Thorns Tankstelle wanderte alsbald zu Tauchners
Simca-ChryslerWerkstatt, eine Autotandlerlegende in der
Babenberger-Stadt am Nordrand Wiens. Da gab es auch noch den Melzer
mit seinen Wohnwagen und den Peugeot Biegler oder den rührigen
Innungsmeister Schöppe. "Dunkle Momente" bescherte Thorn&Co
"Diamanten Heinzi", der Fahrzeuge mit Brillanten und gefälschten
Gutachten bei den Banken "besicherte" und mit einem veruntreuten
Camaro plus Wohnwagen von Melzer später in Tunesien von Interpol
aufgegriffen werden konnte.
Über Abrissgründe, wo man kurzzeitig günstig Autoplätze errichten
konnte, kam Thorn über Wiens Bezirke Donaustadt und Landstraße nach
Favoriten, wo er einen Reitstall fand und in der Folge dann 35 Jahre
Ford reparierte und verwertete. Zu Beginn noch angefeindet vom
Platzhirsch Manhardt, der ihn wegen "vergessener"

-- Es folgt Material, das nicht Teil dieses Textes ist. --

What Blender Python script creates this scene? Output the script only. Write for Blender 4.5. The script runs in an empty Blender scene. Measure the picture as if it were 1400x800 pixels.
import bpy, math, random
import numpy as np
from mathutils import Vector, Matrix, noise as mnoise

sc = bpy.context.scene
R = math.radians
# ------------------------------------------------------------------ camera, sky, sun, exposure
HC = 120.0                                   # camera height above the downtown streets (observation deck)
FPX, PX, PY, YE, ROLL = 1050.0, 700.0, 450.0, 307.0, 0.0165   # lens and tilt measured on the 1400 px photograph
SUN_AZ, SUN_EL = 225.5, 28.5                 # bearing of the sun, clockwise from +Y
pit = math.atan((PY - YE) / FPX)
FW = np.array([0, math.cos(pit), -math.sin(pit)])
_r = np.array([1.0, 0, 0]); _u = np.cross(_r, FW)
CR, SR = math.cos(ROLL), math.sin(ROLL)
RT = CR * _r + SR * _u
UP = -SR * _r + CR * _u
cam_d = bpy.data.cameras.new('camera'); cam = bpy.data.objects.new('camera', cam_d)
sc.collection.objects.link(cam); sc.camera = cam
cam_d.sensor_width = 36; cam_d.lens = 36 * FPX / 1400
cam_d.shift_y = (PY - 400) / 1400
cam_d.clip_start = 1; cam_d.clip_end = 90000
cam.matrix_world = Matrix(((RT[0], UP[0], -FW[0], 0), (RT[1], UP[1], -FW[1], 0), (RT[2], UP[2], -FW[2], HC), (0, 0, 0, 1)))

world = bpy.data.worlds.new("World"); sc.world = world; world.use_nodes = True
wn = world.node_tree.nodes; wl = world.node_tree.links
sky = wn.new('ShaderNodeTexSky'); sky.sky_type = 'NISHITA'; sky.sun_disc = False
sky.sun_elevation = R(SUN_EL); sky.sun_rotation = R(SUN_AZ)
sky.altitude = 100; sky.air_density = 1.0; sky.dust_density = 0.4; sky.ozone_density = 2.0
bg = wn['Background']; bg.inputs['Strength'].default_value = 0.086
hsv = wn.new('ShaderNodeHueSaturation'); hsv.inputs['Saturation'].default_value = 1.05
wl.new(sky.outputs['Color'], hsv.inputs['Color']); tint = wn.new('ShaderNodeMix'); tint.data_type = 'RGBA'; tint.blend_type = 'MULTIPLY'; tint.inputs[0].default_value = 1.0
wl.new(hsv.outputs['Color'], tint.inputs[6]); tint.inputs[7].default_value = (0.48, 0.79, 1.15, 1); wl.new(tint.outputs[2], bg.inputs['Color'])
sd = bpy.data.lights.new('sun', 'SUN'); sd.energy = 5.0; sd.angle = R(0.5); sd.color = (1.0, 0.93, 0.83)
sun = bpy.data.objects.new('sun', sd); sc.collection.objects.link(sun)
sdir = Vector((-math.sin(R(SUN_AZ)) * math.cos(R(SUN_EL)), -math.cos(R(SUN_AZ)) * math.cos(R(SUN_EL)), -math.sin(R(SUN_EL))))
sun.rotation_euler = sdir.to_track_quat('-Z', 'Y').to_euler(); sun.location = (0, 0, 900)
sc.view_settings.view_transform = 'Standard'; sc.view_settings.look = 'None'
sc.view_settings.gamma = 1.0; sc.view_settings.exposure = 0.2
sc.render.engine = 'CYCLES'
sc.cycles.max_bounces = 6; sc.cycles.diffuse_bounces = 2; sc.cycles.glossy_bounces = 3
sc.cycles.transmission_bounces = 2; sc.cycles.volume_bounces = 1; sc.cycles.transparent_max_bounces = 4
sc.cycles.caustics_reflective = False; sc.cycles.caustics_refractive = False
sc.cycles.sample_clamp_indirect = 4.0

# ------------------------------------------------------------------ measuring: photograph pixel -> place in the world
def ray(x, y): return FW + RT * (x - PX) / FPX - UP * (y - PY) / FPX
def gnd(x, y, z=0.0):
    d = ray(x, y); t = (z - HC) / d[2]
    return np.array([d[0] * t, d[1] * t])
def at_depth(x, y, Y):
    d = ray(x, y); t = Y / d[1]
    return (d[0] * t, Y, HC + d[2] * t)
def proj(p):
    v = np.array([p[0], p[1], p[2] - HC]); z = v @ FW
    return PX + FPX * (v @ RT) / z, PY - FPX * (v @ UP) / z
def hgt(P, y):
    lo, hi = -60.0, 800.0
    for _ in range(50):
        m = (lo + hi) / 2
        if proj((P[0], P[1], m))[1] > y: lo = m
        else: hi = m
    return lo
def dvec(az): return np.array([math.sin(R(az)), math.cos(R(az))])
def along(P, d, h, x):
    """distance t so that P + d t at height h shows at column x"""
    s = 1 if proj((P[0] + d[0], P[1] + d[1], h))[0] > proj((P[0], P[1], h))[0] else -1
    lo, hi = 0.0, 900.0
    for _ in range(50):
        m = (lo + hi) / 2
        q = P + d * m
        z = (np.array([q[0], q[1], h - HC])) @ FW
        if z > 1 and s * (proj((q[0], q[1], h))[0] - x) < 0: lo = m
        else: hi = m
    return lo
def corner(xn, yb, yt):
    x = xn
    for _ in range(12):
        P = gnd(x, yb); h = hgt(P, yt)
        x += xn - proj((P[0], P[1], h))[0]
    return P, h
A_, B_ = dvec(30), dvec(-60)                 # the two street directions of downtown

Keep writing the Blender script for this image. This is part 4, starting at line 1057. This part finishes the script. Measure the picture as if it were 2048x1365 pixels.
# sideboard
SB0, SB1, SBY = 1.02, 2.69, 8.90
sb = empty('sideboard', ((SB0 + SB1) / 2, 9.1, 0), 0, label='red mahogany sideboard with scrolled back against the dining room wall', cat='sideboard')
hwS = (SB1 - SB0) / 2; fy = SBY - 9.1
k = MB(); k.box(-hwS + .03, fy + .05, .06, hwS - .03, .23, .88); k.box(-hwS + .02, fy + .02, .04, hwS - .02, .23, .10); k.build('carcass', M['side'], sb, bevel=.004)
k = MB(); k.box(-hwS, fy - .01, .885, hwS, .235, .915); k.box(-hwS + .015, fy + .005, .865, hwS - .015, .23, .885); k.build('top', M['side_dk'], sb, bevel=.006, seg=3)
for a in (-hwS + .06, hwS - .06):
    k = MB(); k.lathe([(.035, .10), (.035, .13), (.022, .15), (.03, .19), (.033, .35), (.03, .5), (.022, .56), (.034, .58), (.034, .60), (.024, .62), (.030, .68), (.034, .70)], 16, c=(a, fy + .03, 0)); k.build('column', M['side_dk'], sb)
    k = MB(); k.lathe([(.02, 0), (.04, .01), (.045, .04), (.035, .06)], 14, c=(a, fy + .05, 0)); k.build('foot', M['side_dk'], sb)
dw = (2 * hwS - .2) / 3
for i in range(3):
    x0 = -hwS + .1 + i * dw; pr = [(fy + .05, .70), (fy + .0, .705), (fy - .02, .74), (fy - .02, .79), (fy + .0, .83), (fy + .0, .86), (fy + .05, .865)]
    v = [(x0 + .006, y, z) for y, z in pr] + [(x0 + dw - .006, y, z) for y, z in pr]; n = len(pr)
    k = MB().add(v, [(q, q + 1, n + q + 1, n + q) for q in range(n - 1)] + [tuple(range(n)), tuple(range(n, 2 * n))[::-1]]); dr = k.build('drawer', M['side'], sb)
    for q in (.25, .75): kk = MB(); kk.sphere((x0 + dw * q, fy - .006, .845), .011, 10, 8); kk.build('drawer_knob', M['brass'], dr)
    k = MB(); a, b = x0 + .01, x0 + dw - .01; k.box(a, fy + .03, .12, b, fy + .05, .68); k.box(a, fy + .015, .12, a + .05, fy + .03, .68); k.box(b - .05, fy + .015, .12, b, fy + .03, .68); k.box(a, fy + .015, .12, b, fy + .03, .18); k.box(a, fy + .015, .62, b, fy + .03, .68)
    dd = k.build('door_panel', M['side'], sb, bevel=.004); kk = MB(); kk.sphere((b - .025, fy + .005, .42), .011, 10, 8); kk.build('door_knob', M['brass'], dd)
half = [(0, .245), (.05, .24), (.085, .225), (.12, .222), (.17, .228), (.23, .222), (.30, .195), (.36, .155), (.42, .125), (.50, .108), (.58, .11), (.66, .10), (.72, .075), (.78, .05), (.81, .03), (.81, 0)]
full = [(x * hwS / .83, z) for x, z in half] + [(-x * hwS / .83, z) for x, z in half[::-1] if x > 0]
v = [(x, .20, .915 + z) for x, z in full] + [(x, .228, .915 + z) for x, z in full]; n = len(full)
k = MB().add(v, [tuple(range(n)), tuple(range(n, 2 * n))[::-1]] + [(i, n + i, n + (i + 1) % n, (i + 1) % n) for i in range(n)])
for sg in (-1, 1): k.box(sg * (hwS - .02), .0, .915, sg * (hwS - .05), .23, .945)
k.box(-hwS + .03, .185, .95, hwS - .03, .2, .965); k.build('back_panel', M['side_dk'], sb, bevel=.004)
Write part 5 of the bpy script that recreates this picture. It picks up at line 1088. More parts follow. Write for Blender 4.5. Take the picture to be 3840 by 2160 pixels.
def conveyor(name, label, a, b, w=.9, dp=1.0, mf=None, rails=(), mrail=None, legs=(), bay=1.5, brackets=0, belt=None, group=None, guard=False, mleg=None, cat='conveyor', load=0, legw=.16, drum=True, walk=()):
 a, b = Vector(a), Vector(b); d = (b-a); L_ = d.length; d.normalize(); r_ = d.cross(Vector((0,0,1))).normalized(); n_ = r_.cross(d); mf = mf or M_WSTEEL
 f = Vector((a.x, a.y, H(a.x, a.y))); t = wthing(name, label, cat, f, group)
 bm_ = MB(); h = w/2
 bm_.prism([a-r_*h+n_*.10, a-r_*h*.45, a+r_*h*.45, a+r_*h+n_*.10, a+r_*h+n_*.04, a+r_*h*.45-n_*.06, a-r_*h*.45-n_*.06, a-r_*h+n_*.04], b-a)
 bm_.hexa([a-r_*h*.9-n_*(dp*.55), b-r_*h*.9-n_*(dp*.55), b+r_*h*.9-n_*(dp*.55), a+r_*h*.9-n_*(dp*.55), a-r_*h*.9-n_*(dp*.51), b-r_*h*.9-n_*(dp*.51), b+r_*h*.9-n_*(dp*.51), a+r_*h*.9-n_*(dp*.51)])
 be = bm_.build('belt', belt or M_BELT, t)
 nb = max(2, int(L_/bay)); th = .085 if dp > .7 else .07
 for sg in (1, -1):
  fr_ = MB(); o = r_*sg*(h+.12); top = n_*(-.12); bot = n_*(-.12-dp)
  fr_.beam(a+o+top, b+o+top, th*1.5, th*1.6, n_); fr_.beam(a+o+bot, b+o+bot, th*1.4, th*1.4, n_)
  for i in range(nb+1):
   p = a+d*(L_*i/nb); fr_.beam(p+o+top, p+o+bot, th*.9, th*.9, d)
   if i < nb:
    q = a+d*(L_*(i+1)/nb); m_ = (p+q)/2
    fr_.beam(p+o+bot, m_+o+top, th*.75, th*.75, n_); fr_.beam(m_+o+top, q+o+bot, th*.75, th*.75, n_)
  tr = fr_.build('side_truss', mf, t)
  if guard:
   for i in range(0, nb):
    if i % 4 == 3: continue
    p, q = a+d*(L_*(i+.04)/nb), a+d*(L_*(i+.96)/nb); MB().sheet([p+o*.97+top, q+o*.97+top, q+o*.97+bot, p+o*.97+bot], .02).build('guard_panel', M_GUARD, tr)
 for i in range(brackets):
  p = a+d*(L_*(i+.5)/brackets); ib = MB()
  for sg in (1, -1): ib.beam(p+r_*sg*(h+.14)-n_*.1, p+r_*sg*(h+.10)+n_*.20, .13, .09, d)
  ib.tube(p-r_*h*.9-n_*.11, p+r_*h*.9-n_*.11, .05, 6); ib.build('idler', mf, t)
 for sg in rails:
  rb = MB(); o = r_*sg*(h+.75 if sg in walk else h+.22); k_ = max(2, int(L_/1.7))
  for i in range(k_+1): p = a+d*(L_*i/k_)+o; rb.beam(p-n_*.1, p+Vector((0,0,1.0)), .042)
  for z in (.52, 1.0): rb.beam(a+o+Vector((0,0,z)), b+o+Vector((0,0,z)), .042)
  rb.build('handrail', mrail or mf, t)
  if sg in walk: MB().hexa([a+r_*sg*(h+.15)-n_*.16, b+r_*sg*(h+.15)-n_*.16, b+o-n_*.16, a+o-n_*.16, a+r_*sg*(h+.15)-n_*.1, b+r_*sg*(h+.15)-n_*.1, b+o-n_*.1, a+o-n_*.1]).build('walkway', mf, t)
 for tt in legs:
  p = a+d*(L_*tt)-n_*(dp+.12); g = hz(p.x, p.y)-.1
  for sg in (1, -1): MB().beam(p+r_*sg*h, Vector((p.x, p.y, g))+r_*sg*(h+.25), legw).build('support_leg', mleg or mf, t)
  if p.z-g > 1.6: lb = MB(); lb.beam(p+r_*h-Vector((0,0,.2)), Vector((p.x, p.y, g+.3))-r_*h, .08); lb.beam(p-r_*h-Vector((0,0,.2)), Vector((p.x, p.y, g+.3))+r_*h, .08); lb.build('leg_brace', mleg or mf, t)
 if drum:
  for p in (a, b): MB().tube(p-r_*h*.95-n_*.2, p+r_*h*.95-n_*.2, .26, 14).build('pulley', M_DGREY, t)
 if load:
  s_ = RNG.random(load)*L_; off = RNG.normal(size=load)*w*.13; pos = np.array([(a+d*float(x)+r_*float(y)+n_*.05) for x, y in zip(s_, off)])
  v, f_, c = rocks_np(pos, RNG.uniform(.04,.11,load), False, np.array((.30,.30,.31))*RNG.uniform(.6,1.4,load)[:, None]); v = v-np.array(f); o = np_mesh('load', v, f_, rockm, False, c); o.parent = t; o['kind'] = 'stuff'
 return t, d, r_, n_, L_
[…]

Autopreisauszeichnung und nicht eingehaltener Ladenschlusszeiten mit
Anzeigen eingedeckt hatte, war Thorn quasi dennoch seiner Zeit voraus
mit den heutigen freien offenen Verkaufsflächen-Regelungen.
Es war aber auch eine Zeit, in der er per Handschlag von einstigen
Marktgrößen wie Kernstock, Hummel oder Gomboc Versicherungsautos im
Paket kaufen konnte. Mit Walter Benda oder Herbert Vohryzkas
Ford-Betrieb in der Triester Straße, dessen Sohn heute bei Opel
Beyschlag unter der Flagge der Augsburger AVAG-Gruppe den Ton angibt,
machte er gute Geschäfte. Durch Gebrauchtteile wurde manche
Zeitwertreparatur möglich. Thorn war also auch Vorläufer der
Wiederverwertung im Materialkreislauf.
Thorn schuf sich aber auch viele Feinde. Er legte sich mit den
Versicherungen (Vorwurf der entfallenen Differenzbesteuerung), aber
auch mit der Gewerbevertretung und dem damaligen Verkehrsamt mit
ihren dominanten Beamten in der MA 46 an. Kfz-Kennzeichenhandel mit
kleinen Nummern war damals ein Renner. "Die schönsten Autos vor der
Rossauerkaserne gehörten den Anmeldereferenten", erinnert er sich und
kleinere technische Ungereimtheiten wurden meist per "Kuvert"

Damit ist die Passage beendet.